> [Task statement] Print only the line with "L.append((p + rng.normal(0, .003, 3), dd, nn, size" and the lines after it, ending with the last line of the material, each exactly as it stands.

┏━━

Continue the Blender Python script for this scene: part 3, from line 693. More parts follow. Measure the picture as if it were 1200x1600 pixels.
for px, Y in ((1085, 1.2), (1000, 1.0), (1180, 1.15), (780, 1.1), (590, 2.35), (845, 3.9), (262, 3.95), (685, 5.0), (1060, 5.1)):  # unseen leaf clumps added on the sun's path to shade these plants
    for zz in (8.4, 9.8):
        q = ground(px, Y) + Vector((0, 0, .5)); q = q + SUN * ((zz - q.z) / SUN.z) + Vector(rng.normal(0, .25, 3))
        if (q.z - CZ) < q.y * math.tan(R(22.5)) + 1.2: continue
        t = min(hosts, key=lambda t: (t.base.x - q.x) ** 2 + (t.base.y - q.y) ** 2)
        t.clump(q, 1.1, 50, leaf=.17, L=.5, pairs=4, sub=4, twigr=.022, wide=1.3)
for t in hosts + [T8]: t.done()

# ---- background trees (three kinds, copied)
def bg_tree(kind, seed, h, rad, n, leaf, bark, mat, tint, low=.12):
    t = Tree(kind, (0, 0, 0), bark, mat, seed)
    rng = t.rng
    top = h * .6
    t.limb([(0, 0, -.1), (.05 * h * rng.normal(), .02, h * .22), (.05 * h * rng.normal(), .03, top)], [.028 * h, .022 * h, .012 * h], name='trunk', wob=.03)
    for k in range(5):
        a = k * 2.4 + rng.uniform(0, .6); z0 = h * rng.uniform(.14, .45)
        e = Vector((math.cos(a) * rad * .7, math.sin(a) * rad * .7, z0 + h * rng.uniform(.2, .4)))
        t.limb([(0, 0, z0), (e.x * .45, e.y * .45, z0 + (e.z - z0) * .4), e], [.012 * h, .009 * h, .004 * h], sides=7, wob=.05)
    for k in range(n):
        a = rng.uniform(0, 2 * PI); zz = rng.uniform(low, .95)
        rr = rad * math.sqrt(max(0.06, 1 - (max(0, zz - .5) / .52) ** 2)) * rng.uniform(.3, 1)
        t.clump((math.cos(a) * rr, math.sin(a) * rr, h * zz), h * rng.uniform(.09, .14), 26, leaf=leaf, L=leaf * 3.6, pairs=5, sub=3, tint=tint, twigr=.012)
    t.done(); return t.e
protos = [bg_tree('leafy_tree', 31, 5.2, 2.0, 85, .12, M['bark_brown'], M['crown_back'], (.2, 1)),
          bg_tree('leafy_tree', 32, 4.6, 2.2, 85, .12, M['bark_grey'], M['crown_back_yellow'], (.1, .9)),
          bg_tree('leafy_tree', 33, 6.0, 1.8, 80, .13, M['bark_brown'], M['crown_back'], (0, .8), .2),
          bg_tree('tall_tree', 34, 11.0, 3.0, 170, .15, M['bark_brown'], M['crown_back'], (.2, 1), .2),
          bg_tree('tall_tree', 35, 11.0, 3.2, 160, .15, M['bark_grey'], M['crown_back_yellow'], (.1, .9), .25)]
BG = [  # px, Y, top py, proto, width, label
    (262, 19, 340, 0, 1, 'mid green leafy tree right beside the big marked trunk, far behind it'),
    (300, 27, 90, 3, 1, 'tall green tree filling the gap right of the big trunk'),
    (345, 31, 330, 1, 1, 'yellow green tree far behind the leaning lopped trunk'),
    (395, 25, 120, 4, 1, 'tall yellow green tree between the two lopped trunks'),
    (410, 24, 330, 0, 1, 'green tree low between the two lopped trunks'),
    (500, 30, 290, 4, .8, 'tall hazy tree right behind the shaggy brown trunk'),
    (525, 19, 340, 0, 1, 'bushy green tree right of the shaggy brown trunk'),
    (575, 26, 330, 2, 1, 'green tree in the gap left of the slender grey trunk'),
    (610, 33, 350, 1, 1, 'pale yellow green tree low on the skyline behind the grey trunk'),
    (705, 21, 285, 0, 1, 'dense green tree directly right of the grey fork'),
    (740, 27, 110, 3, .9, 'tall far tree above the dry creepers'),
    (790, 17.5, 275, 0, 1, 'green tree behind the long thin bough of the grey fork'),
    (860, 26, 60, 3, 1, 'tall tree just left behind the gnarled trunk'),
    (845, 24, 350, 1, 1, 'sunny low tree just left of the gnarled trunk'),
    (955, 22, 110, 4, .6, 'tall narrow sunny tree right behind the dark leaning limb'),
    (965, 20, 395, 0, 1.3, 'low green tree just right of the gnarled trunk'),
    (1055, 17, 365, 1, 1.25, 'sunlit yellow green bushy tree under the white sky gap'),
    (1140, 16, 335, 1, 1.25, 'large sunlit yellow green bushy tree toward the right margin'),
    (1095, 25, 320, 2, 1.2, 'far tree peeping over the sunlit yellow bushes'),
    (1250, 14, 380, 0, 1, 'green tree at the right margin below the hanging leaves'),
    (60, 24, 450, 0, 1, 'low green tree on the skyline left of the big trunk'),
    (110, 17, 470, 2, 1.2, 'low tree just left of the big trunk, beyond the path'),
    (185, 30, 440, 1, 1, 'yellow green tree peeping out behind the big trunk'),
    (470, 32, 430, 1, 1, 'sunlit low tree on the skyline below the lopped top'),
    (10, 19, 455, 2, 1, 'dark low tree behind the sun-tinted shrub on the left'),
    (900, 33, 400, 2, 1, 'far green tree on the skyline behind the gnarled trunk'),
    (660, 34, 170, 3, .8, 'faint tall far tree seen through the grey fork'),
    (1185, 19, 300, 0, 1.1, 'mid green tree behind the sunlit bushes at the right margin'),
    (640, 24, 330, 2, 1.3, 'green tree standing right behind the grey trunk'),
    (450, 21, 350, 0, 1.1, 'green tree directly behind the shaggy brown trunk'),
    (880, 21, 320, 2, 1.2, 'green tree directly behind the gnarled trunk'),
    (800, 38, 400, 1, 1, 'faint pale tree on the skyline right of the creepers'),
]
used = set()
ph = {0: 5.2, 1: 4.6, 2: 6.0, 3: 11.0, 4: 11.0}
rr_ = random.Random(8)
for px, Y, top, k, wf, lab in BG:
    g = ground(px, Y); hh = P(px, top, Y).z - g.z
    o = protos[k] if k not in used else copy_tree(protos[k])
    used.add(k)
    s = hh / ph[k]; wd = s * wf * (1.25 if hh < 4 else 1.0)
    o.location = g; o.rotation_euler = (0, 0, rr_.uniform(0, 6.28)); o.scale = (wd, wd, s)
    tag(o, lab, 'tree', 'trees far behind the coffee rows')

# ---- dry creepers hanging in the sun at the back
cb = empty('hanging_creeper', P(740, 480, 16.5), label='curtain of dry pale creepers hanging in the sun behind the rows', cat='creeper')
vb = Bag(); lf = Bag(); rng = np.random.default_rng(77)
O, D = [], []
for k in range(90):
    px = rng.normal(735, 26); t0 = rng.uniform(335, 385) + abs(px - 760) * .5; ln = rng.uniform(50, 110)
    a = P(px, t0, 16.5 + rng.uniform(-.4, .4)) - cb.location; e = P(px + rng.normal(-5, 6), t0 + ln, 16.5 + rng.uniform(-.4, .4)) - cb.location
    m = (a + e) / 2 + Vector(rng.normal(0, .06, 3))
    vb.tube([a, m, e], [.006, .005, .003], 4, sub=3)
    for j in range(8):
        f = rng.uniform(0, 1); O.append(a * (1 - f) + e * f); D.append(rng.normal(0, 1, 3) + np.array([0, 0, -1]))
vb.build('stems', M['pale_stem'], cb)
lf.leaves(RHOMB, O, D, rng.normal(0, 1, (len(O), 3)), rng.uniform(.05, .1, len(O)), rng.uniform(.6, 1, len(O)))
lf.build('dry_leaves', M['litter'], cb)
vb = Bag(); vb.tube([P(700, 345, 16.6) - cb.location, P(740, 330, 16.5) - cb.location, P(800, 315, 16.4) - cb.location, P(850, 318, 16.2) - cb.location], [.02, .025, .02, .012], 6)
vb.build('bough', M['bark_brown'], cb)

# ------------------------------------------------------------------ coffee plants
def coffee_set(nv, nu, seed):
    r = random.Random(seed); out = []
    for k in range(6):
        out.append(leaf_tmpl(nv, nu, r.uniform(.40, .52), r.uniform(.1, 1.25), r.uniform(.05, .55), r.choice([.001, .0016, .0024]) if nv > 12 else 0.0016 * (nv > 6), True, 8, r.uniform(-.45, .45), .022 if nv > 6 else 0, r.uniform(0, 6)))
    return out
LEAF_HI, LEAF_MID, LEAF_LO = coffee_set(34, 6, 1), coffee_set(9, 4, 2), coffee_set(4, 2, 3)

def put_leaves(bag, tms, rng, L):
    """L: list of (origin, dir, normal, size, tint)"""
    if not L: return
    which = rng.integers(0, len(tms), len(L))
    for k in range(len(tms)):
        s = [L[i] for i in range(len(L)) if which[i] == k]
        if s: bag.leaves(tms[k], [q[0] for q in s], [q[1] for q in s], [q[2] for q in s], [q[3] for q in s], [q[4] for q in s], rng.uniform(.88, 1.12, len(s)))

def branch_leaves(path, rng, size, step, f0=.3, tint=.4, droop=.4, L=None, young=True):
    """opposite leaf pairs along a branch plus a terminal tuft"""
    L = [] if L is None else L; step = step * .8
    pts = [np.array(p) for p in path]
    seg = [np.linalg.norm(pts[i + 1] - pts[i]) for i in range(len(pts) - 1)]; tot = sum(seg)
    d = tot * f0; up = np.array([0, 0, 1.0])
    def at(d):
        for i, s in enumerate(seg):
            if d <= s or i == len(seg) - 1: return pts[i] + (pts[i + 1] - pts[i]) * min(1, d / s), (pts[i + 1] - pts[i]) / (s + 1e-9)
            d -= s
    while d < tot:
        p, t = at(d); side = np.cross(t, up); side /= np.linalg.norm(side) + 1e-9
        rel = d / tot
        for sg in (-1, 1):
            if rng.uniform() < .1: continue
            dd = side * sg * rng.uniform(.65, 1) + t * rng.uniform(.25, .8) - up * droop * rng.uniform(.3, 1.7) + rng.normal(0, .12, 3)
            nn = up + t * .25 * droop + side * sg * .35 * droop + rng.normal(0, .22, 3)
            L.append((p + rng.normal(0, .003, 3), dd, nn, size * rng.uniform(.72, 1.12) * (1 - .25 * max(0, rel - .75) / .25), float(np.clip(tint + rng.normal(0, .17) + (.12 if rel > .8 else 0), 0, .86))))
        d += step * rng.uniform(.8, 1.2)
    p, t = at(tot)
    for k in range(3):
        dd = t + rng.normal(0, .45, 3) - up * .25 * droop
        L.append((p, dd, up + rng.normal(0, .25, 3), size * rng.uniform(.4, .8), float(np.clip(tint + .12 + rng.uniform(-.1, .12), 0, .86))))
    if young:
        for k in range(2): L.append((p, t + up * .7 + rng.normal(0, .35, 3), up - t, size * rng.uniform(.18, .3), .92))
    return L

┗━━

> [Finished exercise]
            L.append((p + rng.normal(0, .003, 3), dd, nn, size * rng.uniform(.72, 1.12) * (1 - .25 * max(0, rel - .75) / .25), float(np.clip(tint + rng.normal(0, .17) + (.12 if rel > .8 else 0), 0, .86))))
        d += step * rng.uniform(.8, 1.2)
    p, t = at(tot)
    for k in range(3):
        dd = t + rng.normal(0, .45, 3) - up * .25 * droop
        L.append((p, dd, up + rng.normal(0, .25, 3), size * rng.uniform(.4, .8), float(np.clip(tint + .12 + rng.uniform(-.1, .12), 0, .86))))
    if young:
        for k in range(2): L.append((p, t + up * .7 + rng.normal(0, .35, 3), up - t, size * rng.uniform(.18, .3), .92))
    return L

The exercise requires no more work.